Geez, reminds me of the office space in "Being John Malklavich(sp?)".

I'd seriously take Bear's advice and use a nice large diaphragm condenser just in front and slightly higher than the top rims of the mounted toms. Anything more is going to be very troublesome. Other than that, Glenn Meadows suggested to me that in these short spaces a 3/8" thick piece of plywood with the drums on it and a pair of PZM mics on the plywood might just give a better representation of the drums than trying to use any space above the kit. I still haven't tried it, but the construct seems like a good idea.

GZsound Sun, 04/08/2001 - 09:09

I have low ceilings in my studio (7 foot) and I use an overhead mic on the drums. I placed acoustic tile over the ceiling above the drums and then glued egg crate foam over that to stop reflections. I have a single small condenser mic hung about a foot from the ceiling and I mic every drum. I use AKG D112 on the bass drum and AKG C418 clip on condensers on the three toms, an SM57 on the snare and an AT Pro 4H on the high hat.

I record to two tracks with the mics panned according to drum placement and use compression on the kick and snare. Our music is blues/rock and the drums translate quite nicely. I have also used a large condenser placed at drummer head high and in front of the kit about three feet with a PZM on the floor under the drum throne facing the kick. It gives a nice "organic" sound to the drums although I like the stereo spread mix better.

We have found the most important point is to have a good sounding kit. Listen carefully to each drum for excessive ringing and for tuning issues. Lubricate hardware to avoid noises and have good heads on all the drums.

Guest Sun, 06/03/2001 - 10:55

I built a small drum / overdub booth for my studio The Library. It is tiny!

Hardwood floor on R10 rubber matting - shredded car tires I think) concrete block walls, Sheetrock (plasterboard UK) ceiling, about 7/8 foot high. NO WALL OR CEILING SURFACE IS PARRALLEL. So it has a 'wierd' square shap.

Oposite the CR window I have a total of 4 RPG bass traps 2 in each corner. http://www.customaudio.freeserve.co.uk/productsfrmset.htm

For vocals I attach glass fiber pannels coverd in colored canvas cloth. Sometimes I only put half of them up. For drums I take em all out.

I have a ceiling mount for my overhead mic (a stereo Royer) to cut down on stands...

As it is once the stands are in there it is a very tight squeze for the drummer to get round them to get to his kit.

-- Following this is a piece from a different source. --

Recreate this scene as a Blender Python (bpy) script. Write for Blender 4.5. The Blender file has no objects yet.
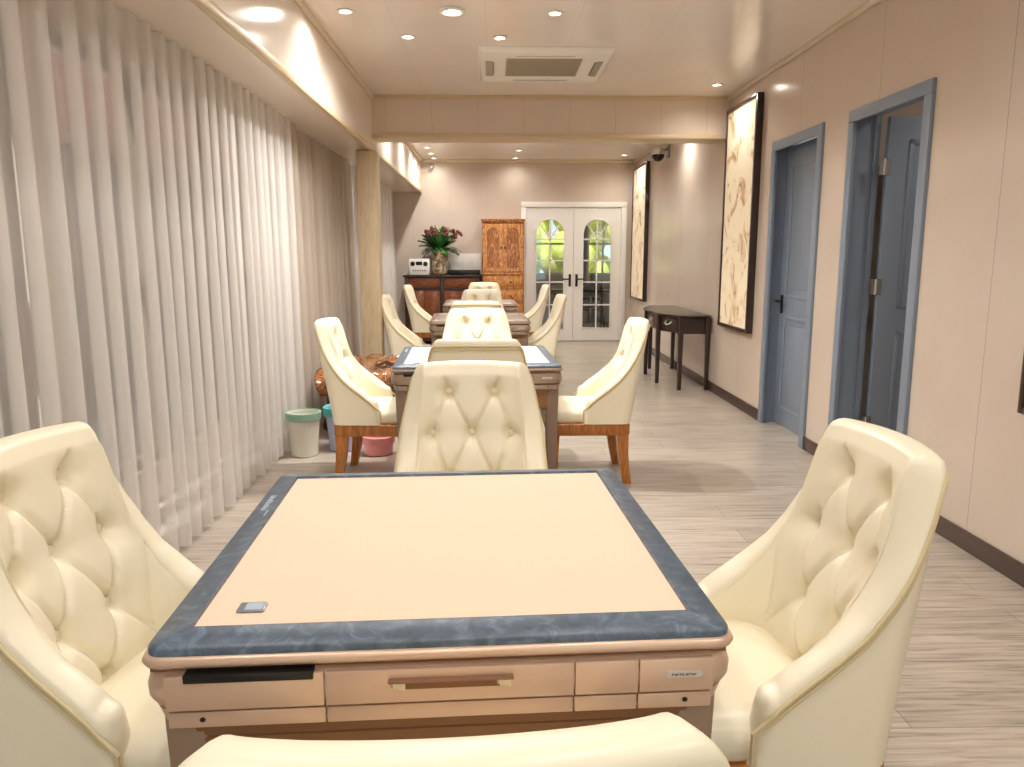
import bpy, bmesh, math, random
from mathutils import Vector, Matrix, noise
R = math.radians
PI = math.pi
scene = bpy.context.scene
COL = scene.collection
random.seed(7)

# ------------------------------------------------------------------ materials
def lin(r, g, b):
    f = lambda c: (c/255/12.92) if c/255 <= .04045 else ((c/255+.055)/1.055)**2.4
    return (f(r), f(g), f(b), 1)

def mat(name, rgb, rough=.5, metal=0, spec=.5, coat=0, coat_rough=.1, sheen=0, emit=None, emit_s=0):
    m = bpy.data.materials.new(name); m.use_nodes = True
    b = m.node_tree.nodes['Principled BSDF']
    b.inputs['Base Color'].default_value = lin(*rgb)
    b.inputs['Roughness'].default_value = rough
    b.inputs['Metallic'].default_value = metal
    b.inputs['Specular IOR Level'].default_value = spec
    b.inputs['Coat Weight'].default_value = coat
    b.inputs['Coat Roughness'].default_value = coat_rough
    b.inputs['Sheen Weight'].default_value = sheen
    if emit:
        b.inputs['Emission Color'].default_value = lin(*emit)
        b.inputs['Emission Strength'].default_value = emit_s
    return m

class NT:
    def __init__(s, m): s.t = m.node_tree; s.n = s.t.nodes; s.b = s.n['Principled BSDF']
    def new(s, kind, **kw):
        x = s.n.new(kind)
        for k, v in kw.items(): setattr(x, k, v)
        return x
    def link(s, a, b): s.t.links.new(a, b)
    def coord(s, scale=(1, 1, 1), rot=(0, 0, 0), loc=(0, 0, 0), kind='Object'):
        tc = s.new('ShaderNodeTexCoord'); mp = s.new('ShaderNodeMapping')
        mp.inputs['Scale'].default_value = scale; mp.inputs['Rotation'].default_value = rot
        mp.inputs['Location'].default_value = loc
        s.link(tc.outputs[kind], mp.inputs['Vector']); return mp.outputs['Vector']
    def noise(s, vec, scale=5, detail=4, rough=.5, dist=0):
        x = s.new('ShaderNodeTexNoise'); x.inputs['Scale'].default_value = scale
        x.inputs['Detail'].default_value = detail; x.inputs['Roughness'].default_value = rough
        x.inputs['Distortion'].default_value = dist
        s.link(vec, x.inputs['Vector']); return x.outputs['Fac']
    def ramp(s, fac, stops, mode='LINEAR'):
        x = s.new('ShaderNodeValToRGB'); e = x.color_ramp.elements; x.color_ramp.interpolation = mode
        e[0].position, e[0].color = stops[0][0], lin(*stops[0][1])
        e[1].position, e[1].color = stops[-1][0], lin(*stops[-1][1])
        for p, c in stops[1:-1]:
            k = e.new(p); k.color = lin(*c)
        s.link(fac, x.inputs['Fac']); return x.outputs['Color']
    def bump(s, fac, strength=.2, dist=.01):
        x = s.new('ShaderNodeBump'); x.inputs['Strength'].default_value = strength
        x.inputs['Distance'].default_value = dist
        s.link(fac, x.inputs['Height']); s.link(x.outputs['Normal'], s.b.inputs['Normal'])
    def mix(s, fac, a, b, blend='MIX'):
        x = s.new('ShaderNodeMix', data_type='RGBA', blend_type=blend)
        for sock, v in ((x.inputs['Factor'], fac), (x.inputs[6], a), (x.inputs[7], b)):
            if isinstance(v, (int, float)): sock.default_value = v
            elif isinstance(v, tuple): sock.default_value = v
            else: s.link(v, sock)
        return x.outputs[2]
    def seams(s, axis, period, offset=0, width=.004):
        """1 on thin straight joints repeated along one axis"""
        tc = s.new('ShaderNodeTexCoord'); sp = s.new('ShaderNodeSeparateXYZ'); s.link(tc.outputs['Object'], sp.inputs[0])
        a = s.new('ShaderNodeMath', operation='ADD'); a.inputs[1].default_value = offset+100*period; s.link(sp.outputs[axis], a.inputs[0])
        m = s.new('ShaderNodeMath', operation='MODULO'); m.inputs[1].default_value = period; s.link(a.outputs[0], m.inputs[0])
        l = s.new('ShaderNodeMath', operation='LESS_THAN'); l.inputs[1].default_value = width; s.link(m.outputs[0], l.inputs[0])
        return l.outputs[0]

def wood(name, stops, scale=(2, 14, 14), rough=.35, coat=.3, dist=1.5, nscale=3):
    m = mat(name, (120, 80, 50), rough, coat=coat); t = NT(m)
    f = t.noise(t.coord(scale), nscale, 5, .6, dist)
    t.link(t.ramp(f, stops), t.b.inputs['Base Color']); t.bump(f, .08, .004)
    return m

def panel_mat(name, rgb, axis, period, off=0, rough=.22, dark=.75, coat=0):
    m = mat(name, rgb, rough, coat=coat); t = NT(m)
    s = t.seams(axis, period, off)
    n = t.noise(t.coord((1, 1, 1)), 3.0, 2)
    base = t.ramp(n, [(.3, tuple(max(0, c-4) for c in rgb)), (.7, rgb)])
    d = tuple(int(c*dark) for c in rgb)
    t.link(t.mix(s, base, lin(*d)), t.b.inputs['Base Color'])
    t.bump(n, .03, .01)
    return m

M = {}
M['wall'] = panel_mat('wall_panel', (212, 198, 184), 1, 1.2, .1, .17)
M['wall_far'] = panel_mat('wall_panel_far', (206, 192, 178), 0, .6, .1, .3, .9)
M['beam'] = panel_mat('beam_panel', (216, 200, 184), 0, .44, .15, .3, .86)
M['ceil'] = panel_mat('ceiling_panel', (238, 230, 222), 0, .6, .05, .18, .93)
M['bulk'] = panel_mat('bulkhead_panel', (236, 226, 214), 1, 1.2, .4, .16, .9)
M['trim'] = mat('ivory_trim', (226, 212, 190), .35)
M['trim_gold'] = mat('beige_trim', (208, 188, 154), .35)
M['leather'] = mat('cream_leather', (241, 233, 209), .36, coat=.15, coat_rough=.25)
t = NT(M['leather']); n_ = t.noise(t.coord((1, 1, 1)), 260, 2); t.bump(n_, .06, .002)
M['piping'] = mat('piping_leather', (212, 196, 156), .45)
M['chair_wood'] = wood('amber_wood', [(.3, (140, 82, 28)), (.55, (184, 116, 46)), (.75, (204, 138, 64))], (14, 14, 2), .35, .3)
M['felt'] = mat('peach_felt', (238, 208, 184), .9, sheen=.1)
t = NT(M['felt']); t.bump(t.noise(t.coord(), 900, 2), .08, .001)
M['felt_grey'] = mat('taupe_felt', (150, 134, 122), .9, sheen=.2)
M['slate'] = mat('slate_blue_frame', (78, 92, 108), .4, coat=.2, coat_rough=.3); t = NT(M['slate'])
f_ = t.noise(t.coord((9, 9, 9)), 2.2, 6, .65, 1.2)
t.link(t.ramp(f_, [(.3, (62, 76, 92)), (.52, (84, 100, 118)), (.72, (122, 140, 158))]), t.b.inputs['Base Color']); t.bump(f_, .12, .004)
M['rose'] = mat('rose_gold_shell', (220, 190, 168), .34, metal=.4)
M['rose_dk'] = mat('rose_gold_dark', (150, 112, 88), .4, metal=.4)
M['under'] = mat('brown_underbody', (140, 100, 68), .5, metal=.2)
M['leg_metal'] = mat('champagne_metal', (168, 146, 128), .38, metal=.5)
M['black'] = mat('black_plastic', (18, 16, 15), .35)
M['black_gloss'] = mat('black_gloss', (14, 12, 12), .15)
M['ivory'] = mat('ivory_metal', (232, 218, 190), .3, metal=.3)
M['silver'] = mat('silver_plate', (214, 208, 202), .3, metal=.4)
M['pad'] = mat('grey_pad', (122, 126, 136), .3)
M['pad_light'] = mat('pale_grey_mark', (168, 184, 200), .5)
M['dark_wood'] = wood('dark_walnut', [(.3, (30, 16, 12)), (.6, (52, 28, 20)), (.8, (74, 42, 30))], (14, 2, 14), .3, .4)
M['base_wood'] = wood('baseboard_brown', [(.3, (44, 26, 18)), (.6, (66, 40, 28)), (.8, (84, 54, 40))], (14, 1.5, 14), .35, .3)
M['side_wood'] = wood('sideboard_brown', [(.3, (92, 44, 18)), (.6, (132, 68, 30)), (.8, (158, 90, 44))], (3, 10, 8), .35, .3)
M['pine'] = wood('knotty_orange_wood', [(.27, (104, 54, 20)), (.43, (178, 110, 52)), (.58, (212, 152, 86)), (.75, (232, 184, 124))], (7, 7, 2.0), .3, .4, 3.5, 2.2)
M['pine_dk'] = wood('brown_carcass', [(.3, (112, 60, 22)), (.52, (156, 92, 42)), (.7, (220, 166, 104))], (6, 6, 1.6), .35, .3, 2.5)
M['root_top'] = wood('burl_wood', [(.30, (48, 22, 12)), (.44, (116, 64, 32)), (.58, (182, 116, 62)), (.74, (232, 180, 122))], (9, 12, 14), .18, .8, 3, 2.5)
M['root_base'] = wood('gnarled_root', [(.3, (26, 14, 10)), (.55, (78, 40, 22)), (.8, (140, 80, 44))], (9, 9, 9), .35, .4, 2, 2)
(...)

I did think about clip on's but scratched that idea after extensive net research..

With a good drummer it sounds awsome, with a bad one it sounds shit.

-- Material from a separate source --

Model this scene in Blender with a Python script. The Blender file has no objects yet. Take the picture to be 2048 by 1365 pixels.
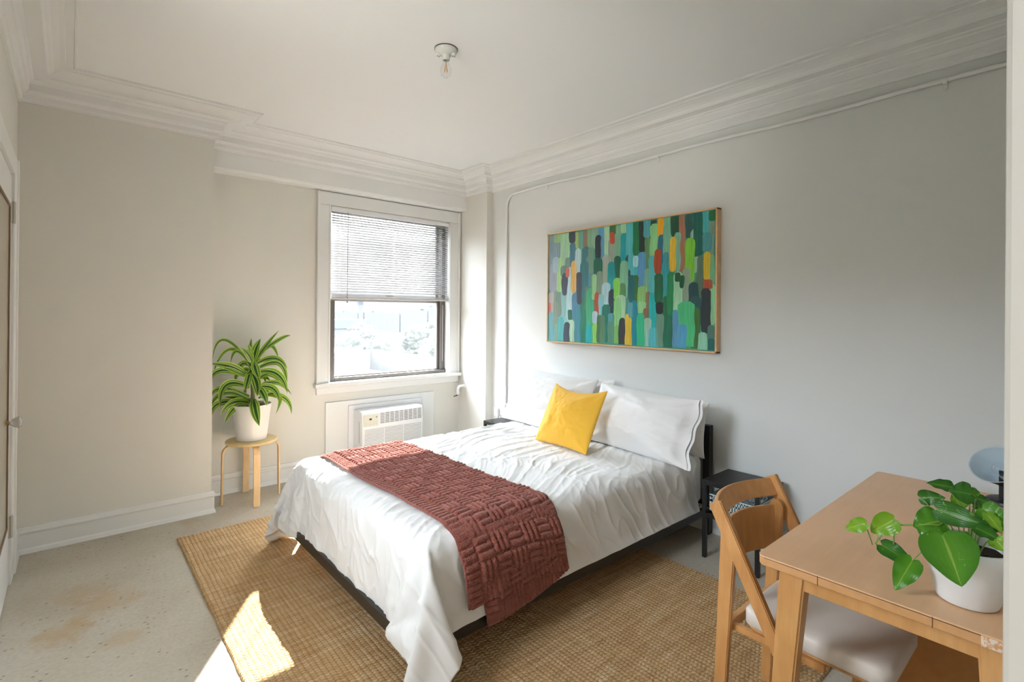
import bpy, bmesh, math, random
import numpy as np
from mathutils import Vector, Matrix, noise
from mathutils.bvhtree import BVHTree

S = bpy.context.scene
COL = S.collection
PI = math.pi

# ------------------------------------------------------------------ camera
CAMH = 1.41
yaw, pitch, roll = [math.radians(a) for a in (40.8673, 0.0931, 0.4684)]
fw = Vector((math.sin(yaw) * math.cos(pitch), math.cos(yaw) * math.cos(pitch), math.sin(pitch)))
rt = Vector((math.cos(yaw), -math.sin(yaw), 0.0))
up = rt.cross(fw)
rt, up = rt * math.cos(roll) + up * math.sin(roll), -rt * math.sin(roll) + up * math.cos(roll)
cam = bpy.data.cameras.new('camera')
cam.sensor_width = 36
cam.lens = 36 * 1021.73 / 2048
cam.shift_y = -(682.5 - 624.47) / 2048
cam.clip_start = 0.02
cam.clip_end = 2000
co = bpy.data.objects.new('camera', cam)
COL.objects.link(co)
co.matrix_world = Matrix(((rt.x, up.x, -fw.x, 0), (rt.y, up.y, -fw.y, 0), (rt.z, up.z, -fw.z, CAMH), (0, 0, 0, 1)))
S.camera = co
S.view_settings.view_transform = 'Standard'
S.view_settings.look = 'None'
S.view_settings.gamma = 1
S.view_settings.use_curve_mapping = False
S.view_settings.exposure = 1.0
S.cycles.use_denoising = True
S.cycles.max_bounces = 8
S.cycles.diffuse_bounces = 4
S.cycles.use_adaptive_sampling = True
S.cycles.adaptive_threshold = 0.1
S.cycles.caustics_reflective = False
S.cycles.caustics_refractive = False
S.cycles.transparent_max_bounces = 16
S.cycles.sample_clamp_indirect = 12

# ------------------------------------------------------------------ sky, sun, lamps
W = bpy.data.worlds.new('sky')
S.world = W
W.use_nodes = True
nt = W.node_tree
nt.nodes.clear()
wo = nt.nodes.new('ShaderNodeOutputWorld')
bg = nt.nodes.new('ShaderNodeBackground')
tc = nt.nodes.new('ShaderNodeTexCoord')
sx = nt.nodes.new('ShaderNodeSeparateXYZ')
rp = nt.nodes.new('ShaderNodeValToRGB')
rp.color_ramp.elements[0].position = 0.565
rp.color_ramp.elements[0].color = ((.50,.52,.54)[0], (.50,.52,.54)[1], (.50,.52,.54)[2], 1)
rp.color_ramp.elements[1].position = 0.600
rp.color_ramp.elements[1].color = ((13.5,14.9,16.7)[0], (13.5,14.9,16.7)[1], (13.5,14.9,16.7)[2], 1)
nt.links.new(tc.outputs['Generated'], sx.inputs[0])
for pos_, col_ in ((0.485, (.50,.52,.54)), (0.465, (5.5,5.4,5.0))):   # glow added below the horizon, as from lit ground, to brighten the ceiling
    e_ = rp.color_ramp.elements.new(pos_)
    e_.color = (col_[0], col_[1], col_[2], 1)
half = nt.nodes.new('ShaderNodeMath')
half.operation = 'MULTIPLY_ADD'
half.inputs[1].default_value = 0.5
half.inputs[2].default_value = 0.5
nt.links.new(sx.outputs['Z'], half.inputs[0])
nt.links.new(half.outputs[0], rp.inputs[0])
nt.links.new(rp.outputs[0], bg.inputs['Color'])
bg.inputs['Strength'].default_value = 1.0
nt.links.new(bg.outputs[0], wo.inputs[0])


def lamp(name, kind, energy, color, loc=(0, 0, 0), direction=None, size=None, size_y=None):
    l = bpy.data.lights.new(name, kind)
    l.energy = energy
    l.color = color
    if size is not None:
        l.shape = 'RECTANGLE'
        l.size = size
        l.size_y = size_y
    o = bpy.data.objects.new(name, l)
    COL.objects.link(o)
    o.location = loc
    if direction is not None:
        o.rotation_euler = Vector(direction).to_track_quat('-Z', 'Y').to_euler()
    return o


sun = lamp('sun', 'SUN', 26, (1.0, 0.965, 0.91), (3, 8, 6), (-0.62, -1.0, -0.93))
sun.data.angle = 0.010
portal = lamp('window_daylight_portal', 'AREA', 1, (1, 1, 1), (2.34, 4.64, 1.56), (0, -1, 0), 1.24, 1.56)
portal.data.cycles.is_portal = True
portal2 = lamp('added_window_portal', 'AREA', 1, (1, 1, 1), (-0.36, 1.65, 1.675), (1, 0, 0), 0.70, 1.25)  # sampling portal of the added left-wall window
portal2.data.cycles.is_portal = True
# unseen fill light added in the hall to brighten the near room
hall_fill = lamp('added_hall_fill', 'AREA', 55, (0.97, 0.985, 1.0), (0.62, -1.0, 2.7), (0, 0.0, -1), 0.6, 0.9)


# ------------------------------------------------------------------ mesh helpers
def new_bm():
    return bmesh.new()


def finish(name, bm, mats, parent=None, smooth=False, angle=None):
    me = bpy.data.meshes.new(name)
    bm.normal_update()
    bm.to_mesh(me)
    bm.free()
    if not isinstance(mats, (list, tuple)):
        mats = [mats]
    for m in mats:
        me.materials.append(m)
    if smooth:
        me.polygons.foreach_set('use_smooth', [True] * len(me.polygons))
        if angle:
            try:
                me.set_sharp_from_angle(angle=math.radians(angle))
            except Exception:
                pass
    o = bpy.data.objects.new(name, me)
    COL.objects.link(o)
    if parent is not None:
        o.parent = parent
    return o


def thing(name, label, cat, loc=(0, 0, 0), rz=0.0, group=None):
    o = bpy.data.objects.new(name, None)
    COL.objects.link(o)
    o.empty_display_size = 0.05
    o.location = loc
    o.rotation_euler = (0, 0, rz)
    return tag(o, label, cat, group)


def tag(o, label, cat, group=None):
    o['label'] = label
    o['category'] = cat
    if group:
        o['group'] = group
    return o


def struct(o):
    o['kind'] = 'structure'
    return o


def box(bm, x0, y0, z0, x1, y1, z1, bev=0.0, seg=2, M=None, mi=0):
    t = bmesh.new()
    bmesh.ops.create_cube(t, size=1)
    for v in t.verts:
        v.co = Vector((x0 + (v.co.x + .5) * (x1 - x0), y0 + (v.co.y + .5) * (y1 - y0), z0 + (v.co.z + .5) * (z1 - z0)))
    if bev > 0:
        bmesh.ops.bevel(t, geom=list(t.edges), offset=bev, segments=seg, profile=0.6, affect='EDGES')
    merge(bm, t, M, mi)


def merge(bm, t, M=None, mi=0):
    vm = {}
    for v in t.verts:
        vm[v.index if False else v] = bm.verts.new(M @ v.co if M else v.co)
    for f in t.faces:
        try:
            nf = bm.faces.new([vm[v] for v in f.verts])
            nf.material_index = mi
            nf.smooth = f.smooth
        except ValueError:
            pass
    t.free()


def tube(bm, pts, r, n=10, cap=True, mi=0):
    pts = [Vector(p) for p in pts]
    rs = r if isinstance(r, (list, tuple)) else [r] * len(pts)
    rings = []
    prev = None
    for i, p in enumerate(pts):
        a = pts[max(i - 1, 0)]
        b = pts[min(i + 1, len(pts) - 1)]
        d = (b - a).normalized()
        if prev is None:
            ref = Vector((0, 0, 1)) if abs(d.z) < .9 else Vector((1, 0, 0))
            e1 = d.cross(ref).normalized()
        else:
            e1 = (prev - d * prev.dot(d)).normalized()
        prev = e1
        e2 = d.cross(e1)
        rings.append([bm.verts.new(p + (e1 * math.cos(2 * PI * k / n) + e2 * math.sin(2 * PI * k / n)) * rs[i]) for k in range(n)])
    for a, b in zip(rings, rings[1:]):
        for k in range(n):
            f = bm.faces.new((a[k], a[(k + 1) % n], b[(k + 1) % n], b[k]))
            f.material_index = mi
            f.smooth = True
    if cap:
        for rg in (rings[0][::-1], rings[-1]):
            f = bm.faces.new(rg)
            f.material_index = mi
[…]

We get an 'ambience'or room mic sound 2 ways..

1) dropping 2 x mic' s behind the bass traps and compressing these with DBX 160's
2) hanging a mic on the OTHER side of the drum booth door (just above where it opens so it picks up sound through the crack) and compressing the living shit out of it with a distressor.

:)

Jules

So... I would look at corner bass trapping, RPG stuf is cool if you aren't a handyman, which I aint. They can do them at 40 / 60 / 100 hz. Try borrow a 'studio test CD and see what frequency HOWLS or gets v loud in there by blasting the CD out through a monitor speaker in there... Then get the appropriate RPG bass Traps... My RPG dealer was v helpfull here in the UK.
http://www.customaudio.freeserve.co.uk/

Please describe exactly what is pising you off with the overhead signal... To boxy? Low mid trash? Describe it !!!!!!!

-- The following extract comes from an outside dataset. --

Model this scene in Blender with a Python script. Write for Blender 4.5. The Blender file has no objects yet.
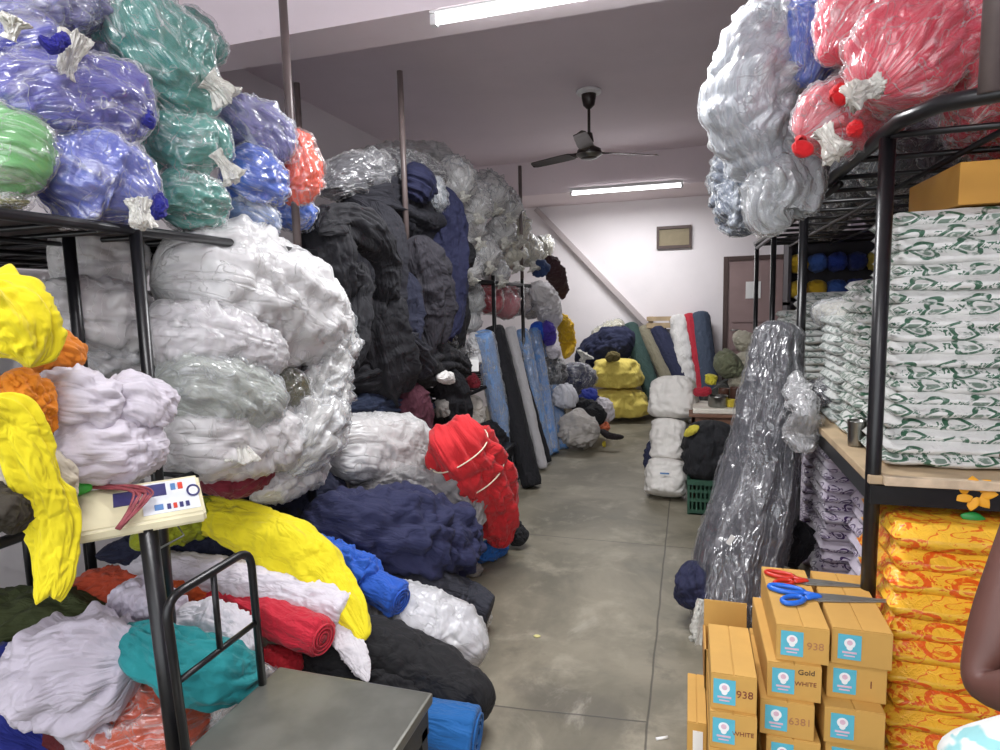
import bpy, bmesh, math, random
import numpy as np
from mathutils import Vector, Matrix
C = bpy.context.scene.collection
random.seed(7)
F = 620.0; H = 1.6
def nrm(v): v = np.array(v, float); return v/np.linalg.norm(v)
Yc = nrm((190, 75, -F)); Zc = nrm((-137, 5472, F)); Zc = nrm(Zc-Yc*Yc.dot(Zc)); Xc = np.cross(Yc, Zc)
EYE = np.array((0, 0, H))
def ray(px, py):
    c = np.array((px-500, 375-py, -F)); return np.array((c.dot(Xc), c.dot(Yc), c.dot(Zc)))
def at(px, py, d, mode):
    """point of the room seen at a pixel, on the plane x=d, y=d or z=d; also metres per pixel there"""
    r = ray(px, py); i = 'xyz'.index(mode); t = (d-EYE[i])/r[i]
    return EYE+r*t, t
# ---------------------------------------------------------------- noise
def _h(i, j, k, s):
    n = (i*374761393+j*668265263+k*2147483647*3+s*1274126177) & 0xffffffff
    n = ((n ^ (n >> 13))*1274126177) & 0xffffffff
    n = ((n ^ (n >> 16))*2246822519) & 0xffffffff
    return ((n ^ (n >> 15)) & 0xffff)/32767.5-1
def vn(P, s=0):
    P = np.asarray(P, float); f = np.floor(P); t = P-f; t = t*t*t*(t*(t*6-15)+10); f = f.astype(np.int64)
    o = 0
    for a in (0, 1):
        for b in (0, 1):
            for c in (0, 1):
                w = (t[..., 0] if a else 1-t[..., 0])*(t[..., 1] if b else 1-t[..., 1])*(t[..., 2] if c else 1-t[..., 2])
                o = o+w*_h(f[..., 0]+a, f[..., 1]+b, f[..., 2]+c, s)
    return o
def fbm(P, s=0, o=3):
    r = 0; a = 1
    for i in range(o): r = r+a*vn(P*(2.03**i), s+i*17); a *= .5
    return r/1.75
def billow(P, s=0, o=2):
    r = 0; a = 1; P = np.asarray(P)
    for i in range(o): r = r+a*(np.abs(vn(P*(1.9**i), s+i*31))*2.2-.7); a *= .5
    return r/1.5
# ---------------------------------------------------------------- object helpers
def link(o): C.objects.link(o); return o
def tag(o, label=None, cat=None, group=None, kind=None):
    if label: o['label'] = label
    if cat: o['category'] = cat
    if group: o['group'] = group
    if kind: o['kind'] = kind
    return o
class Mesh(np.ndarray):
    flow = None
def mk(name, V, Fc, mat, parent=None, smooth=True, loc=None):
    flow = getattr(V, 'flow', None); V = np.asarray(V, float)
    if parent is not None: loc = np.array(WL[parent.name])
    elif loc is None:
        loc = (V.min(0)+V.max(0))/2; loc[2] = V[:, 2].min()
    me = bpy.data.meshes.new(name); me.from_pydata((V-loc).tolist(), [], Fc)
    if smooth: me.shade_smooth()
    me.materials.append(mat)
    if flow is not None:
        at_ = me.attributes.new('flow', 'FLOAT_VECTOR', 'POINT'); at_.data.foreach_set('vector', np.ascontiguousarray(flow, dtype=np.float32).ravel())
    o = link(bpy.data.objects.new(name, me))
    WL[o.name] = tuple(loc)
    if parent is not None: o.parent = parent
    else: o.location = loc
    return o
WL = {}
def thing(name, loc, label, cat, group=None):
    o = link(bpy.data.objects.new(name, None)); o.location = loc; o.empty_display_size = .05
    WL[o.name] = tuple(loc); return tag(o, label, cat, group)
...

anonymous Mon, 06/04/2001 - 09:19

1)New drumheads - top and bottom! For any size room!
2)The plywood/pressboard works great - mine is 1" thick - does wonders for everything - *especially* in a small room.

anonymous Tue, 06/05/2001 - 19:50

on the floor - underneath the drums. Staple small scraps of carpet for the bass drum spurs and anywhere else needed.

anonymous Thu, 06/07/2001 - 20:56

My room will be around 8 feet high. Should I put some of those foam (kinda like sonex) on the ceilings? And I'll have concrete floors... wht you guys think?